Catone contro le donne

Maiores nostri nullam, ne privatam quidem, rem agere feminas sine tutore auctore voluerunt, in manu esse parentium, fratrum, virorum: nos, si diis placet, iam etiam rem publicam capessere eas patimur et foro prope et contionibus et comitiis immisceri. Quid enim nunc aliud per vias et compita faciunt quam rogationem tribunorum plebi suadent, quam legem abrogandam censent? Date frenos impotenti naturae et indomito animali et sperate ipsas modum licentiae facturas: nisi vos facietis, minimum hoc eorum est quae iniquo animo feminae sibi aut moribus aut legibus iniuncta patiuntur. Omnium rerum libertatem, immo licentiam, si vere dicere volumus, desiderant. Quid enim, si hoc expugnaverint, non temptabunt?

Catone

I nostri antenati vollero che le donne non compiessero nessuna azione, neppure privata, senza l’autorizzazione di un tutore, (vollero) che fossero in mano dei genitori, dei fratelli, dei mariti: noi, se agli dèi è gradito, già permettiamo che esse si diano alla vita politica e quasi si immischino nelle assemblee e nei comizi nel foro.
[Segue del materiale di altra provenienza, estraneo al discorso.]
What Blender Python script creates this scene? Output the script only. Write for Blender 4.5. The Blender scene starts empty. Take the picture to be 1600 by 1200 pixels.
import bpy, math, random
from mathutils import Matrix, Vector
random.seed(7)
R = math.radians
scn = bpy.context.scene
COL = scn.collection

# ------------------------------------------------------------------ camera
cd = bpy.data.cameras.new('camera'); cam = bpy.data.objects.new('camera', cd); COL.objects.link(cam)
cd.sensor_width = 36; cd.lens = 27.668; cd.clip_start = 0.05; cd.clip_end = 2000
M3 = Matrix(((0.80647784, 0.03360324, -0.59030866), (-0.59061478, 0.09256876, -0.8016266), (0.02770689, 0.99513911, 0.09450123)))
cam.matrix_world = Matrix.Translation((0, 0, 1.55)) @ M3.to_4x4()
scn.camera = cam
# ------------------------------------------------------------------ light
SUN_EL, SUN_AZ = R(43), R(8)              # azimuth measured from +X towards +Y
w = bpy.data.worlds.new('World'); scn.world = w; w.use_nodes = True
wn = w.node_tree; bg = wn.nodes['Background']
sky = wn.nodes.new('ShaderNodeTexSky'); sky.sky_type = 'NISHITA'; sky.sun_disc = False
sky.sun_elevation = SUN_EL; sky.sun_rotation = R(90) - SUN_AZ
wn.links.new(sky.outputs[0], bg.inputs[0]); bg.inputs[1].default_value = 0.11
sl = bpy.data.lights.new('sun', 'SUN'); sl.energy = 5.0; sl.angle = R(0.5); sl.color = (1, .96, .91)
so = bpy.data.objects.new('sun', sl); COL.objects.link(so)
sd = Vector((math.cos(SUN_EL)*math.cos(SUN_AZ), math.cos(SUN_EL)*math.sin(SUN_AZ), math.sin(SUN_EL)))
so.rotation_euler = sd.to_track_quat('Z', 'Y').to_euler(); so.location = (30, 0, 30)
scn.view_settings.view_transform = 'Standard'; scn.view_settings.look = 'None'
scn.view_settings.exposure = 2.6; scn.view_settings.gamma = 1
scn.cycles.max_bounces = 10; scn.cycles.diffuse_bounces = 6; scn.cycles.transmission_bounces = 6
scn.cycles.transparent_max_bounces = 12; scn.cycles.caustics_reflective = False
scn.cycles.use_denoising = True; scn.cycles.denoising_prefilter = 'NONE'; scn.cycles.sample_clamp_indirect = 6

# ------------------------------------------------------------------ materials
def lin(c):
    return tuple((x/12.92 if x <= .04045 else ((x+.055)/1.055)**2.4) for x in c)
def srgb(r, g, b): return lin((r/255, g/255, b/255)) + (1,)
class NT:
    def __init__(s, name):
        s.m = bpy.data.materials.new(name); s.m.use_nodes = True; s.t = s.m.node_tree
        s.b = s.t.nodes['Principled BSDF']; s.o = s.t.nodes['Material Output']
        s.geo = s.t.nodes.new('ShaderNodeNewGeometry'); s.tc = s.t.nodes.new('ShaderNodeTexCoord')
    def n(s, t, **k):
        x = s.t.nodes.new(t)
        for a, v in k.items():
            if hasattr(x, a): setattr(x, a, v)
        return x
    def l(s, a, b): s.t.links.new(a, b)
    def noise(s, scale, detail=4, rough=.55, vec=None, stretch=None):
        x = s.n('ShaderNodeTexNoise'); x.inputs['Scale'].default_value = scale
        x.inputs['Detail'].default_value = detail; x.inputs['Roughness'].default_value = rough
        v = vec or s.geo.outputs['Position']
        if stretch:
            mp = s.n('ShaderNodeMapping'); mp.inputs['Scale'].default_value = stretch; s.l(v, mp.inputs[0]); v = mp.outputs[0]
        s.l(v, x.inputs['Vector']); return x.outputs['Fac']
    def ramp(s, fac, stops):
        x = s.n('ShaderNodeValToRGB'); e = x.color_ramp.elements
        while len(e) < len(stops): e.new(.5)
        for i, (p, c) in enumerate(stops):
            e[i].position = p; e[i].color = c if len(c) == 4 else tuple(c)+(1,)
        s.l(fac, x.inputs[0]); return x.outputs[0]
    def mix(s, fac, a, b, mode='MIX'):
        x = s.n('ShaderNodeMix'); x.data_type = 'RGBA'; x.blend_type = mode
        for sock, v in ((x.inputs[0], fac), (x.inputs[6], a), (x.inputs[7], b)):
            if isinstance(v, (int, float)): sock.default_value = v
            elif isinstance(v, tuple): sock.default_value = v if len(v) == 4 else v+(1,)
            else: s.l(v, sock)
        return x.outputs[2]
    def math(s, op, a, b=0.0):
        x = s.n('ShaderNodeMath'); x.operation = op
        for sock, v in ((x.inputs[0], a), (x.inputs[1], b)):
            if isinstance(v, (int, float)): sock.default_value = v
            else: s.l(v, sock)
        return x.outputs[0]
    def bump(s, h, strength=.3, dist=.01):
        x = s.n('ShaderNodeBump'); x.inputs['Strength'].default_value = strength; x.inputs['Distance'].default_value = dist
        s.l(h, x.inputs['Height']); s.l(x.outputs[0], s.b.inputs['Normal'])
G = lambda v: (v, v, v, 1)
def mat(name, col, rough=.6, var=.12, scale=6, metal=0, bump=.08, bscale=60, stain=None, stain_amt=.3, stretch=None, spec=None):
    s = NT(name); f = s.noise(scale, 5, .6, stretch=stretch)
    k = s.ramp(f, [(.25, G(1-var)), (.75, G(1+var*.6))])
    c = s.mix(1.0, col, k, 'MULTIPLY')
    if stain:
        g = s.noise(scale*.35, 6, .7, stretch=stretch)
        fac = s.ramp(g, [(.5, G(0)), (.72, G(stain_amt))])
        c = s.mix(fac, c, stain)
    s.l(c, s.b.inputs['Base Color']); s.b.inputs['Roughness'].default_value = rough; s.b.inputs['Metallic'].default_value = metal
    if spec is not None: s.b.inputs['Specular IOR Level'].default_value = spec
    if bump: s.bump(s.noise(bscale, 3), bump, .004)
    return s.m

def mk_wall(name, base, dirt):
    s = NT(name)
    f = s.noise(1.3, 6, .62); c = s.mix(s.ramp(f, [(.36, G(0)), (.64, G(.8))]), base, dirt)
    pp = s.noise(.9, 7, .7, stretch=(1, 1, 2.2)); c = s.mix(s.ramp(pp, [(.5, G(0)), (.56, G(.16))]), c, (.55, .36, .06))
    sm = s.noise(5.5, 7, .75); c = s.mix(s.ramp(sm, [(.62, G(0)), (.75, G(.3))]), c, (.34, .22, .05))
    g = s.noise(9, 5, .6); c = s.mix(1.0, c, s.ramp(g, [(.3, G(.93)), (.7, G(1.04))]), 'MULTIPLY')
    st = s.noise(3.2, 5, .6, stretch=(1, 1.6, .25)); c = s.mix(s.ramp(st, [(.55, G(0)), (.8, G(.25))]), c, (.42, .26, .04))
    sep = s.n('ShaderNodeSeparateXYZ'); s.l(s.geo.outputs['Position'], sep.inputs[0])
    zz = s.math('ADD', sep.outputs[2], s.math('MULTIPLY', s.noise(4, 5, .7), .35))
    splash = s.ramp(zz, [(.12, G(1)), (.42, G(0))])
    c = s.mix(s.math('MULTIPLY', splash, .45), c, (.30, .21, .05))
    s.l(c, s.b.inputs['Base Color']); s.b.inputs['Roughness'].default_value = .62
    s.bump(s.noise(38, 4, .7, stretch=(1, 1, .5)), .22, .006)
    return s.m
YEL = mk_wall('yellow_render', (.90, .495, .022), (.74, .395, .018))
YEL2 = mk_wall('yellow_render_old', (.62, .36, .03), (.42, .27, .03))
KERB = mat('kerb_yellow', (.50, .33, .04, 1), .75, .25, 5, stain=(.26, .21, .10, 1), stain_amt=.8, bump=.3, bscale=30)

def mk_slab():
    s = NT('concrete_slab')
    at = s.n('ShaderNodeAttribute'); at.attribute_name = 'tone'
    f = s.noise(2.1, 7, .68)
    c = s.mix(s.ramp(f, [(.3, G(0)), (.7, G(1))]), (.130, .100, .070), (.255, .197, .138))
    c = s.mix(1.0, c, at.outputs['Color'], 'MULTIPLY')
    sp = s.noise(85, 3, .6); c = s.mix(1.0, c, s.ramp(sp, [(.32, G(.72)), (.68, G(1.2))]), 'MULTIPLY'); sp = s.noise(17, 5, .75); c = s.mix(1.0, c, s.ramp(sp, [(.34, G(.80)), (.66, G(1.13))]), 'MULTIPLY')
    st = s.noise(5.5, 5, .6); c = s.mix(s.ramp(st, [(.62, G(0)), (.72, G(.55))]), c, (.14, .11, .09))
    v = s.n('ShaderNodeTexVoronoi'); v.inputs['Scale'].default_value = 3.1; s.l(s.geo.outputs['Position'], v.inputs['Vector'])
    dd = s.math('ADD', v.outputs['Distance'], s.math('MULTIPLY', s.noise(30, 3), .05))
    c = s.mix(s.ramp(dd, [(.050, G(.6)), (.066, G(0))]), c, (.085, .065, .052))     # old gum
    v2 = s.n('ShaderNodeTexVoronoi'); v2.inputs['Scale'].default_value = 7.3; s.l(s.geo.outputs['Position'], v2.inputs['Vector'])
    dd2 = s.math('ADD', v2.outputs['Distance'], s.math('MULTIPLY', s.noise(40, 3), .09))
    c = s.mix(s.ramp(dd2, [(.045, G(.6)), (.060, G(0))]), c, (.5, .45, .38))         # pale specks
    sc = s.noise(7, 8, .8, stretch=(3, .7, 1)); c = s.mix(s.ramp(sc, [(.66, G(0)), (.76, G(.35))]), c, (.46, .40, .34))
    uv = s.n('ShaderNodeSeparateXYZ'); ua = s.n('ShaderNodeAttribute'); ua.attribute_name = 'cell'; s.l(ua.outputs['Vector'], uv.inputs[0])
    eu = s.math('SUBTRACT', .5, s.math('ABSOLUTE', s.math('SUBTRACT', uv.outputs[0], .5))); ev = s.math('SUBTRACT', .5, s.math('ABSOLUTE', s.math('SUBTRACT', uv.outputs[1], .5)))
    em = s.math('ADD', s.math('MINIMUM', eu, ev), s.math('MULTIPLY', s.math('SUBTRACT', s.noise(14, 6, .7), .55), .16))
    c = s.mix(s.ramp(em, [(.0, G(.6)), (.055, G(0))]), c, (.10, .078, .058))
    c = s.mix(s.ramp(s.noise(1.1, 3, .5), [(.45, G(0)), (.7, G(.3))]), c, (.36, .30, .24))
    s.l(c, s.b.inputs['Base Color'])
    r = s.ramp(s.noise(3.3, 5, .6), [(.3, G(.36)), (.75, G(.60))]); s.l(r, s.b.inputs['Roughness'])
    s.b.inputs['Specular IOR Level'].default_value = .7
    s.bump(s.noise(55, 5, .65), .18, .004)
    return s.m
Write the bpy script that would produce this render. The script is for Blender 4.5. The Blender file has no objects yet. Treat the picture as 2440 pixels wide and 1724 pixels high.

Oggi, infatti, cos’altro fanno per le strade e gli incroci se non consigliare alla plebe la proposta dei tribuni, se non dichiarare che una legge debba essere abrogata? Rilasciate le redini a una natura capricciosa e a una creatura indomita e sperate che le stesse metteranno un limite al capriccio: se non lo farete voi, questa è la cosa più piccola tra quelle che, imposte loro dalle tradizioni o dalle leggi, le donne sopportano con animo scontento. Tra tutte le cose desiderano la libertà, anzi la licenza, se vogliamo parlare chiaramente. Cosa infatti non tenteranno, se otterranno ciò?